LETTERE DALLA SICILIA
 

lettere dalla sicilia recensione

 
Sicilia, anno 1843, un’aristocratica famiglia inglese, dell’epoca vittoriana, approda sulle coste della Sicilia per compiere un viaggio di piacere verso Segesta (l’antica Egesta), finalizzato a conoscere la leggendaria cultura ellenica. Sir Warwik (Andrea Giordana) e Lady Warwik (Piera Degli Espositi), sono marito e moglie, zii di Victoria (Linda Gennari) e di Penelope (Giulia Gulino-Galatea Ranzi), e percorrono in carrozza le strade assolate e tortuose della Sicilia in compagnia del fidanzato di Victoria, Morgan (Gualtiero Burzi). Lungo il cammino, il gruppo di turisti, ognuno a modo proprio, non tarda a mettere in contrapposizione la propria educazione vittoriana e borghese con le antichità di una cultura ellenica che i luoghi della Sicilia, strumento di formazione culturale, offrono come spettacolo e quindi come riflessione interiore.
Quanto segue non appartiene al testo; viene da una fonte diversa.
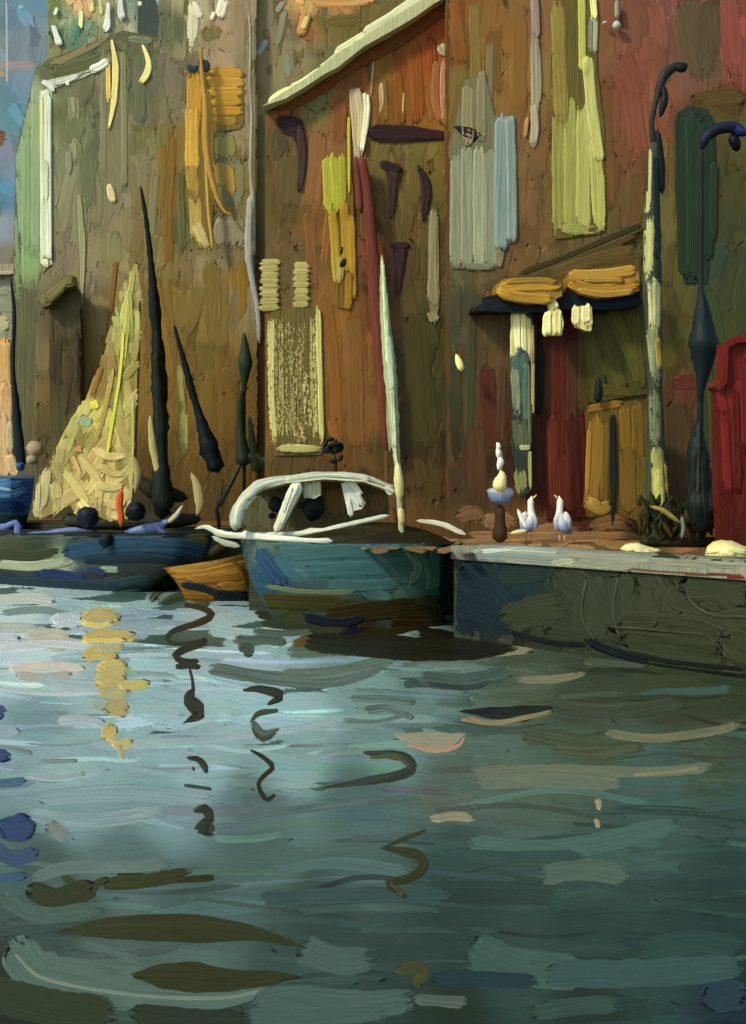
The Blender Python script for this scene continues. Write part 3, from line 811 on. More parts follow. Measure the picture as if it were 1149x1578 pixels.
B(p, S, """
398,0 404,150|20|80745c|776c56
440,10 425,80|10|7a7264|8a8478
408,40 414,80|10|74504c|70604c|1.0|.3
395,85 412,62|9|8a9cab|7d8c96|1.8
425,20 440,0|8|84847c
440,75 445,130|14|7c8678|777458|1.0|.3
468,40 480,65|22|8c5e40|7c5a3c|1.2
500,35 560,30|20|6b5c30|62542c|1.0
505,75 510,120|26|6d6640|67603a|1.0
455,-2 470,5|14|cf9a55|dba968|2.5
480,4 540,2 580,-4|18|b5814f|c69462|2.2
""")
p.make('wall', t)
p = Part(); slab(p, '455,58 462,28 470,22 477,30 474,45 460,60', RY - 0.035, .2, 'b98754', 'a0704a'); S = front(RY - 0.035)
B(p, S, "473,22 462,55|16|c08a52|b37e50|3\n474,26 466,45|9|d0a565|dcb878|3"); p.make('lantern', t)

# ---- the gabled ochre house
GY = 22.5
t = thing('gabled_house', P3(560, 790, GY), 'ochre house with a pale steep roof edge, purple sill and bright yellow shutter', 'house')
gp = '408,176 520,112 600,62 760,-40 820,0 820,848 408,848'
p = Part(); slab(p, gp, GY, 8, '6a5129', '5a4626'); S = front(GY); clip = lambda X, Y: inside(gp, X, Y)
f = Field("""440,180:7a4c26 470,150:7c5028 430,220:5e5036 440,300:5d4c2c 420,380:665233 450,330:5d4a28 480,170:706a40 500,170:74663e 490,230:865c36 475,300:815a30 520,170:7f4f2a 550,120:7d4c1c 590,110:7e5a1e 620,100:8c4f16 640,120:8a5018 665,90:8c4a14 680,40:8c4612 700,60:80541c 720,60:7a6224 740,90:7c6a34 660,170:84541e 600,170:7c5220 720,150:74602a
590,230:6a5a30 620,240:6a5c34 640,300:66562c 680,240:72602f 580,300:64502c 620,360:5c4c2a 640,430:544628 660,400:544a2c 600,450:544426 680,480:484428 600,560:524426 640,560:4a4226 680,560:424024 640,640:4b4124 600,700:4f3f22 690,620:3e3c24 700,690:3a3422 640,720:4a3c22 680,740:4a3a22
430,420:6c5836 470,440:665230 450,380:645030 480,350:785028 500,450:815a26 520,500:855a22 540,560:80582a 510,600:7c5426 560,640:7a522a 530,700:6c4a24 560,720:664a28 500,740:54422a 440,740:5a4628 400,650:6a5026 405,560:70562c 570,500:7a4c2c 580,400:7a4a34 430,790:54452c 600,790:6a5030""")
fill(p, S, (408, 0, 720, 420), f, 210, (50, 130), (11, 22), h=0.7, clip=clip)
fill(p, S, (408, 380, 720, 840), f, 190, (70, 160), (13, 26), h=0.7, clip=clip)
B(p, S, """
612,110 618,195|16|8a5216|7c4c16|1.6
640,70 645,190|20|8c5016|804a14|1.8
665,60 668,120|16|8a4814|7c4414|1.6
590,120 592,190|14|7c5a1e|866020|1.6
690,5 692,80|16|84480f|7a4a18|1.4
735,0 732,110|14|8a8038|76682c|1.4
718,20 720,130|18|756426|6c5a22|1.4
575,92 571,150|4|b8a078|8c6c3c|2
587,128 588,160 584,178|6,8,3|cdbf9c|9a7c50|2.4
622,140 620,180|3|bca274
470,165 490,158 506,165|36|716c42|6a643c|1.2
525,150 520,230|22|825030|764a28|1.2
492,200 480,330|28|88603a|7c5630|1.2
478,330 482,460|18|7f5730|744e28|1.2
510,300 498,420|14|8a5a30|80562a|1.2
500,450 515,560 520,700|20|84581f|7a5226|1.4
545,480 550,700|26|7e5628|74502a|1.2
510,640 520,690|16|8c5a26|7c5024
445,230 448,330|34|5c4c2a|645332|1.0
672,300 668,440|10|544a30|605434
700,480 705,600|30|444228|3c3a22|1.2
690,580 700,700|26|383826|403a24|1.2
640,480 650,700|40|4b4326|453d22|1.0
632,700 640,760|50|4d3d24|5a452a
708,610 712,640|14|5c4a26|6a5630|1.2
""", clip=clip)
p.make('wall', t)
p = Part(); slab(p, '404,164 440,140 470,122 520,82 560,58 600,30 640,6 700,-30 760,-66 960,60 960,78 760,-44 668,6 640,26 610,44 560,72 520,104 500,114 470,134 440,152', GY - .3, 8.2, 'b9b48c', 'a8a684')
S = front(GY - 0.035)
B(p, S, """
414,155 430,148 450,138|8,16,15|e6dfb4|d8cf9c|3.5
445,140 470,126 500,106|14|d8d3a0|c6c594|3
490,112 520,92 560,66|16,20,18|cdd0a2|b7bf98|3
515,84 545,66 575,48|16|c3bc9c|d3d2ac|3
548,72 600,44 640,16|20,26,22|c2cca4|adbd96|3.5
560,52 600,28 650,-6|16|b5ab98|c8c8a8|3
620,34 650,14 672,-8|16|cfe0bc|b5cba4|3.5
632,18 640,26|7|d6a040|c88c30|2
"""); p.make('roof', t)
p = Part(); slab(p, '420,164 440,152 520,106 610,50 680,6 690,20 620,70 520,124 470,160 440,178', GY - 0.035, .2, '73471c', '633c18'); S = front(GY - 0.035)
B(p, S, """
425,165 470,150 520,118|18|75471d|6a4018|1.8
500,128 560,92 620,54|16|7c4a16|6c4016|1.8
600,66 650,30 690,8|14|6c4010|7c4a12|1.8
430,176 450,172|14|7a4a2a|6c4024|1.6
"""); p.make('eaves_board', t)
p = Part(); slab(p, '426,178 452,180 466,184 474,220 470,262 464,300 458,298 460,250 456,220 448,208 432,204', GY - 0.035, .12, '3d2c2c', '33242a'); S = front(GY - 0.035)
B(p, S, """
428,188 450,192 466,200|24|3e2d30|33262a|2
462,195 466,240 462,295|12,14,6|3c2c2e|4a3834|2
"""); p.make('bracket', last('eaves_board'))
for pl, rows in (('566,192 690,200 692,215 690,216 640,220 580,222 566,212', "568,204 630,206 692,209|27,24,12|3a2626|322024|2.4"),):
    p = Part(); slab(p, pl, GY - 0.035, .13, '3a2628', '30202a'); B(p, front(GY - 0.035), rows); p.make('window_sill', t)
for pl, rows in (('584,248 622,256 618,275 610,285 608,330 600,340 596,300 594,268', "586,252 618,262|14|3c2a28|34242a|2\n606,262 602,338|20,14,7|3c2a28|443028|2"),
                 ('640,250 655,262 664,290 658,320 652,345 648,320 646,280', "643,254 656,285 652,342|8,16,8|402a28|36242a|2"),
                 ('600,372 630,374 630,384 618,410 614,440 608,462 608,425 604,390', "602,378 630,378|11|402a28|34242a|2\n618,380 612,455|20,14,6|402a28|38262a|2")):
    p = Part(); slab(p, pl, GY - 0.035, .13, '3c2a28', '30222a'); B(p, front(GY - 0.035), rows); p.make('window', t)
p = Part(); slab(p, '496,250 505,236 540,236 548,300 550,420 540,480 520,478 512,440 502,330', GY - 0.035, .1, '785e20', '6a4c1c'); S = front(GY - 0.035)
B(p, S, """
503,240 506,330|14|9c962c|a8a034|2.6
514,236 518,330|13|a29a2a|b0a838|2.8
527,238 528,330|13|a49c2c|988e28|2.6
537,180 538,300|5|c8b020|b8a020|2.8
512,320 520,440|14|a0801c|b0901e|2.2
530,310 535,420|14|ab841a|9c781c|2.2
541,330 545,460|10|b08a1c|9a7218|2.2
538,420 536,480|12|9a701c|8a6420|2.0
526,390 522,440|12|8c7238|a09260|1.8|.35
"""); p.make('shutter', t)
p = Part(); tube(p, '532,398 529,405 524,412', GY - .3, [2, 5, 3], '35261c'); tube(p, '527,380 525,392', GY - .3, [2, 3], '4a3620'); p.make('latch', last('shutter'))
p = Part(); slab(p, '538,138 548,134 560,142 570,148 566,200 556,256 544,250 540,190', GY - 0.035, .14, 'cdbf9a', 'ad9c7c'); S = front(GY - 0.035)
B(p, S, """
543,138 548,200 551,250|12,12,10|bda88a|ab9478|3
551,136 556,180 555,230|10|cbb694|b8a082|3
564,145 565,180 557,235|11,10,6|e8dfb6|f0e9c8|3.5
"""); p.make('chimney_pot', t)
p = Part(); tube(p, '556,240 566,300 574,400 584,520 592,640 594,695', GY - .25, [7, 9, 11, 11, 9, 5], '733c30', '5e3028', rough=.1, df=.5)
tube(p, '548,240 556,330', GY - .22, [5, 7], '6c3c2c', '5a3026'); p.make('drainpipe', t)
p = Part(); slab(p, '666,95 690,80 700,90 714,140 712,185 690,200 672,188 666,140', GY - 0.035, .09, '99603c', '8a5430'); S = front(GY - 0.035)
B(p, S, """
672,95 670,150 678,190|12|a06848|8c5838|2
684,92 682,140 685,190|9|c08a70|b07a60|2.6
690,92 689,180|4|cfa888|b08a68|2.4
702,100 706,150 702,195|16|985a2c|8a5026|2
712,120 713,180|3|c09a6c|a87c50|2
678,70 684,78 690,85|16,20,12|b0a888|9a8c70|3
690,62 697,72 698,84|8,10,8|e6dcae|f0e8c4|3.5
"""); p.make('niche', t)
p = Part(); slab(p, '660,330 678,330 680,470 670,505 658,475', GY - 0.035, .08, '857a5e', '74694e'); S = front(GY - 0.035)
B(p, S, "668,320 667,400 668,472|12,14,22|8d846a|7c7258|2\n664,478 672,500|16|8c846c|766c50|2|.3"); p.make('downpipe', t)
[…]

Le  
 
personalità dei viaggiatori emergono malamente al contatto con quelle grandezze di un passato storico spesso idealizzato. I coniugi Warwik non tardano a manifestare la loro ottusità e chiusura verso una cultura che considerano quasi inferiore. Differenze di atteggiamento si manifestano nei giovani. Victoria, piena di slancio ed esuberanza, si sente protagonista di un viaggio sublime, elitario. Per Morgan, suo fidanza-  
to, la situazione presto diventa non più controllabile: preso da una forza sognatrice, prevarica il limite dell’immaginario e si abbandona ad allucinazioni grottesche e schizofreniche. Manuel Giliberti (“Giovanni Falcone: I giorni della speranza”, scenografo in “Gli astronomi” ), in questo film “Lettere dalla Sicilia”, non riesce minimamente a dare un afflato di vitalità che alimenti la storia, la narrazione. Al film mancano la vita e la carica della cultura siciliana che si contrapponga a quella vittoriana dei personaggi. Mancano i soggetti rappresentativi di un’epoca. Manuel Giliberti mette così in scena crisi esistenziali, malumori romantici, in un contesto filmico alquanto spaesato, rigido, bloccato, schematico. Di questo lavoro cinematografico (che sa più di rigida piece teatrale), ne fanno le spese Piera Degli Espositi, sempre professionalmente valida, ed Andrea Giordana, costretti, purtroppo, in rigide caratterizzazioni di due personaggi dell’austera epoca vittoriana.